***Author's note: I have nothing but respect for the late Ho Chi Minh and the edifice that is his mausoleum. My visit into and through the mausoleum was a very respectful and solemn experience. This story is about the people and procedures surrounding the mausoleum itself, and all that was lost in translation.***
Wanting to be able to cross the Ho Chi Minh Mausoleum off the list of things to see, we made a beeline for it after checking out of our Hanoi Hotel. We were stopped outside of the gates and herded into a double file line.
"I guess this is the line-up before the line-up?"
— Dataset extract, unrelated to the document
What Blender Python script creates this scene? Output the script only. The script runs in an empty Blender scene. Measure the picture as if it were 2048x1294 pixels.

When the appropriate number of us had spend the appropriate amount of time waiting in the appropriate double file line, we were allowed to enter the grounds. Having read up on the site in advance, I knew we were not allowed to take any belongings into the mausoleum and that there was a free baggage check to accommodate this, so as soon as I spotted the baggage check inside the gates, I headed straight for it and left others to wander towards the start of the next line-up to get in.
First at the baggage window, I could clearly see the sign that told me "NO CHARGE" to check my belongings. So why was it that the lady behind the counter was demanding 5000 VND from me? But at that moment, the rest of the crowd had caught on and were all pushing and shoving all around me. I guess by then they had all taken note of the giant notice sign just inside the gate:
and they realized they had weapons and/or "germstones" to check in. One lady in particular--holding onto the strap as a tether--THREW her purse over my shoulder so that it landed on the counter in front of my own bag. Headache forming amid the chaos, I threw the attendant the 5000 VND just so I could escape, but loudly questioned to myself,
"What part of 'NO CHARGE' exactly did I not understand? 5000 VND does not mean 'NO CHARGE.'"
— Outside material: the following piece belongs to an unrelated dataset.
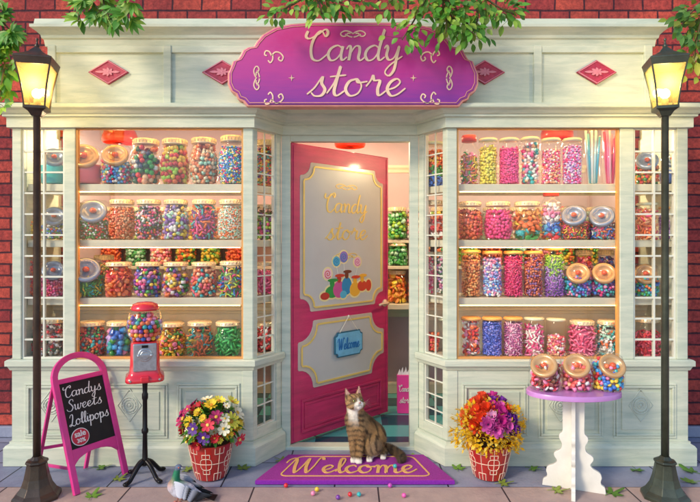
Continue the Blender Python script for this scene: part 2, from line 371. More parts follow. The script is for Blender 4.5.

Bags checked, we headed to the (real) line-up. This was a covered pathway while rails on either side that guided us to the x-ray machines and metal detectors. With the crowd rushing to catch-up behind us, we hurried down the pathway to secure our spot in the (again) double-file line.
Or so I thought.
Watching the line creep along ahead of us, I became aware of a person hovering close behind me to my right. A discreet glance told me it was the woman who had thrown her purse. I couldn't believe it. There was no way she'd managed to check her bag, pay her money, and beat the rest of the people to be in line right behind me. So I watched her. She was anxiously glancing over me to the front of the line, edging her way ever closer to me; I believed she was trying to edge her way past me. Defensive of my spot in line, I shifted my weight and took a wider stance with my legs, while putting my hands on my hips in an attempt to spread myself out as widely as possible. Now there was no way to get between me and the railing on my right, while my left side was protected by the presence of other people.
Satisfied with my efforts to block her, I turned to look directly at her. She didn't make eye contact with me - she was too busy hopping over the railing and scurrying up to the metal detectors. My hope that she would be caught and sent to the back of the line was dashed when the security guard who noticed her simply fed her back into the line-up--at the front of the line.
Incredulous, from then on I wouldn't shut up about how "no charge" wasn't "no charge" and a line-up wasn't a line-up. Another tourist (also Canadian) heard me and joined in on the laughter--until we were shushed by one of the guards. In a lower tone, she explained that she'd overheard my initial complaint about the 5000 VND back at the baggage window and had questioned it herself when it came to be her turn. Apparently, baggage check was indeed free of charge, but the site map/brochure was 5000 VND.
"But I didn't even get a brochure!"
We were promptly shushed again.
After we'd proceeded through the serious part of the reason we were there in the first place (though the other tourist had to be told three times to keep her hands out of her pockets), introductions were made and more laughs were had.
"Canadians are really funny, aren't they?"
While I never saw the purse lady again (probably because there were no more line-up for her to skip), we managed to get our 5000 VND back for not having received the crappy brochure in the first place. So NO CHARGE really does mean NO CHARGE afterall--we'd just failed to read the invisible print.